Scene modeling code data:
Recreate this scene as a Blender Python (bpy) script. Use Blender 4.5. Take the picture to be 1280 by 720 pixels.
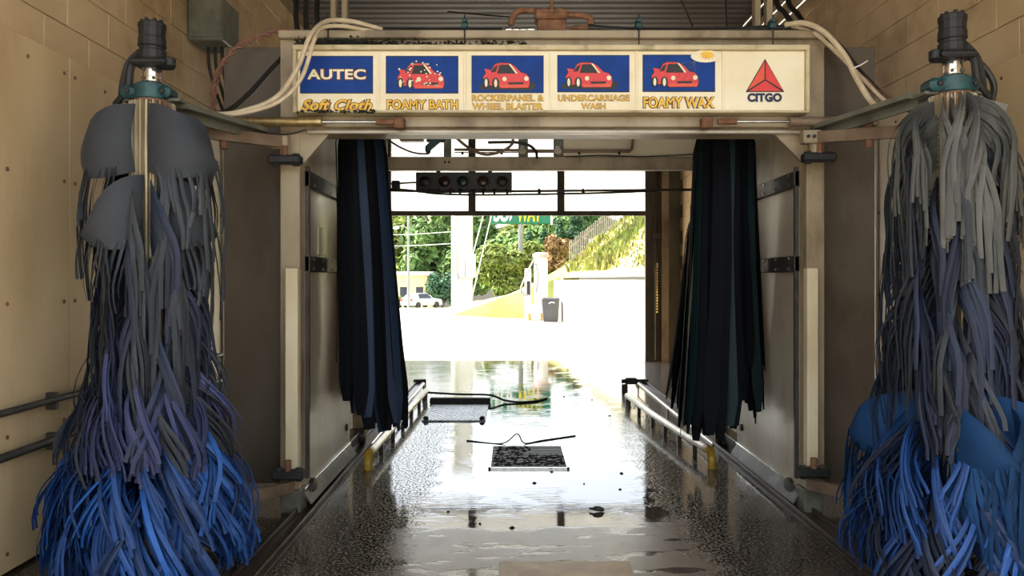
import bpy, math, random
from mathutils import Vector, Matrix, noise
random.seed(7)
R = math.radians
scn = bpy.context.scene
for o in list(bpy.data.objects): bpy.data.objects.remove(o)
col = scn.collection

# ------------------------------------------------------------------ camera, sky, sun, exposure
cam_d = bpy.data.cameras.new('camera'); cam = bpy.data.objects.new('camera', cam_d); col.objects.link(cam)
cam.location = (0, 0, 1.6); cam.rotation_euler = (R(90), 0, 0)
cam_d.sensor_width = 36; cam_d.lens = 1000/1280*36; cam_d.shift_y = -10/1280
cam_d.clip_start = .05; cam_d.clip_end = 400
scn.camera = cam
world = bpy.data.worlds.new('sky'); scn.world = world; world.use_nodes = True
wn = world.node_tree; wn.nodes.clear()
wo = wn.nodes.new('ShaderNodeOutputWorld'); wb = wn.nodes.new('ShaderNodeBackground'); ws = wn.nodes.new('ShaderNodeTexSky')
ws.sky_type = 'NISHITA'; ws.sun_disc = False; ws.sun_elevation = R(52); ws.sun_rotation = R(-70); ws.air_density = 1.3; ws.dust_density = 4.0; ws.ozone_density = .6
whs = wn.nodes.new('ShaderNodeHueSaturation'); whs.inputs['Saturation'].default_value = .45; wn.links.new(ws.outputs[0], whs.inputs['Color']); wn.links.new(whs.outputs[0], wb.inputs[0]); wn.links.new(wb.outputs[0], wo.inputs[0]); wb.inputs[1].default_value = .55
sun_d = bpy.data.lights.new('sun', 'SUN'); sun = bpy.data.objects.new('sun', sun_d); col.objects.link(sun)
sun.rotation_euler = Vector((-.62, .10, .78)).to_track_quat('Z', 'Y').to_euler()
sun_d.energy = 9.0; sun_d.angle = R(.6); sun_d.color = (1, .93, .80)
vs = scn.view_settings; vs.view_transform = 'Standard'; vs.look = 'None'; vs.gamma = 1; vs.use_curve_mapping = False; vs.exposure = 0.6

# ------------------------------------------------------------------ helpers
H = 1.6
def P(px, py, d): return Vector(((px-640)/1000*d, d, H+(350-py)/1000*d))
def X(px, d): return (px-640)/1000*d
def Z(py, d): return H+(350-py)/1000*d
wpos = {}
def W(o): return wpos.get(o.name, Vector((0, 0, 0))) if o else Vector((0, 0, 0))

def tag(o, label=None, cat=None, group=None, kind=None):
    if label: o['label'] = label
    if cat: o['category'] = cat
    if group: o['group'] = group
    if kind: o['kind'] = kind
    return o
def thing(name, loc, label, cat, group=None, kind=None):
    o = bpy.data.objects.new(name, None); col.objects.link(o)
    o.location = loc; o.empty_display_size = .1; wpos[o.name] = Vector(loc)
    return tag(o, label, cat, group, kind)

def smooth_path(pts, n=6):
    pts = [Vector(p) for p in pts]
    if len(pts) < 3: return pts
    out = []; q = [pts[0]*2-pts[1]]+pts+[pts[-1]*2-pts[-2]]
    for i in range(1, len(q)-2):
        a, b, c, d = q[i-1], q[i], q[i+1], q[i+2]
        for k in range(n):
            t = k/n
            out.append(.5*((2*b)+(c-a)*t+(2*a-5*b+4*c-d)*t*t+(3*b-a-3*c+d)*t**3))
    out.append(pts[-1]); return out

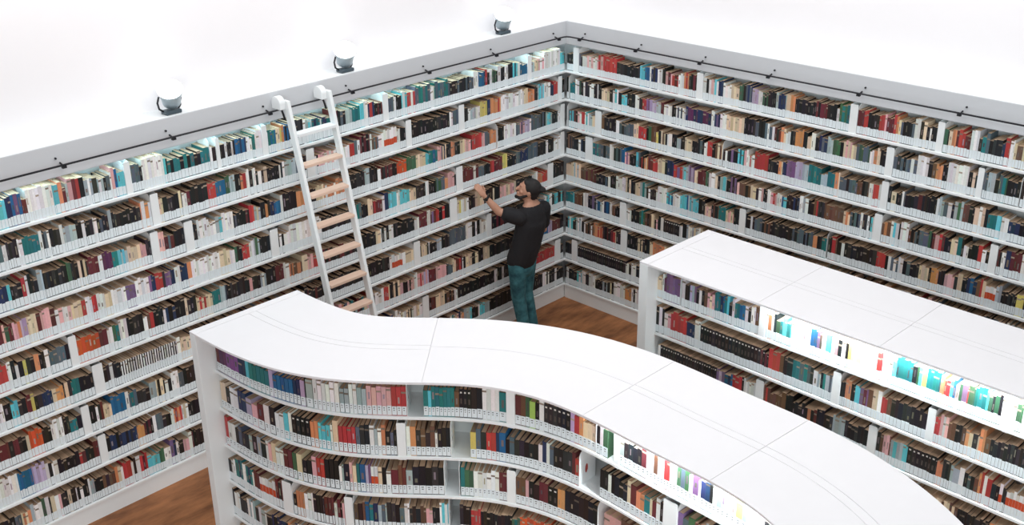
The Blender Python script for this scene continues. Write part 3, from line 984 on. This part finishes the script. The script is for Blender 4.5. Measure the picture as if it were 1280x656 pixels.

What to produce — Images in the data above are to be skipped. Retype all other material exactly.

Answer to the problem —
Recreate this scene as a Blender Python (bpy) script. Use Blender 4.5. Take the picture to be 1280 by 720 pixels.
import bpy, math, random
from mathutils import Vector, Matrix, noise
random.seed(7)
R = math.radians
scn = bpy.context.scene
for o in list(bpy.data.objects): bpy.data.objects.remove(o)
col = scn.collection

# ------------------------------------------------------------------ camera, sky, sun, exposure
cam_d = bpy.data.cameras.new('camera'); cam = bpy.data.objects.new('camera', cam_d); col.objects.link(cam)
cam.location = (0, 0, 1.6); cam.rotation_euler = (R(90), 0, 0)
cam_d.sensor_width = 36; cam_d.lens = 1000/1280*36; cam_d.shift_y = -10/1280
cam_d.clip_start = .05; cam_d.clip_end = 400
scn.camera = cam
world = bpy.data.worlds.new('sky'); scn.world = world; world.use_nodes = True
wn = world.node_tree; wn.nodes.clear()
wo = wn.nodes.new('ShaderNodeOutputWorld'); wb = wn.nodes.new('ShaderNodeBackground'); ws = wn.nodes.new('ShaderNodeTexSky')
ws.sky_type = 'NISHITA'; ws.sun_disc = False; ws.sun_elevation = R(52); ws.sun_rotation = R(-70); ws.air_density = 1.3; ws.dust_density = 4.0; ws.ozone_density = .6
whs = wn.nodes.new('ShaderNodeHueSaturation'); whs.inputs['Saturation'].default_value = .45; wn.links.new(ws.outputs[0], whs.inputs['Color']); wn.links.new(whs.outputs[0], wb.inputs[0]); wn.links.new(wb.outputs[0], wo.inputs[0]); wb.inputs[1].default_value = .55
sun_d = bpy.data.lights.new('sun', 'SUN'); sun = bpy.data.objects.new('sun', sun_d); col.objects.link(sun)
sun.rotation_euler = Vector((-.62, .10, .78)).to_track_quat('Z', 'Y').to_euler()
sun_d.energy = 9.0; sun_d.angle = R(.6); sun_d.color = (1, .93, .80)
vs = scn.view_settings; vs.view_transform = 'Standard'; vs.look = 'None'; vs.gamma = 1; vs.use_curve_mapping = False; vs.exposure = 0.6

# ------------------------------------------------------------------ helpers
H = 1.6
def P(px, py, d): return Vector(((px-640)/1000*d, d, H+(350-py)/1000*d))
def X(px, d): return (px-640)/1000*d
def Z(py, d): return H+(350-py)/1000*d
wpos = {}
def W(o): return wpos.get(o.name, Vector((0, 0, 0))) if o else Vector((0, 0, 0))

def tag(o, label=None, cat=None, group=None, kind=None):
    if label: o['label'] = label
    if cat: o['category'] = cat
    if group: o['group'] = group
    if kind: o['kind'] = kind
    return o
def thing(name, loc, label, cat, group=None, kind=None):
    o = bpy.data.objects.new(name, None); col.objects.link(o)
    o.location = loc; o.empty_display_size = .1; wpos[o.name] = Vector(loc)
    return tag(o, label, cat, group, kind)

def smooth_path(pts, n=6):
    pts = [Vector(p) for p in pts]
    if len(pts) < 3: return pts
    out = []; q = [pts[0]*2-pts[1]]+pts+[pts[-1]*2-pts[-2]]
    for i in range(1, len(q)-2):
        a, b, c, d = q[i-1], q[i], q[i+1], q[i+2]
        for k in range(n):
            t = k/n
            out.append(.5*((2*b)+(c-a)*t+(2*a-5*b+4*c-d)*t*t+(3*b-a-3*c+d)*t**3))
    out.append(pts[-1]); return out

The Blender Python script for this scene continues. Write part 3, from line 984 on. This part finishes the script. The script is for Blender 4.5. Measure the picture as if it were 1280x656 pixels.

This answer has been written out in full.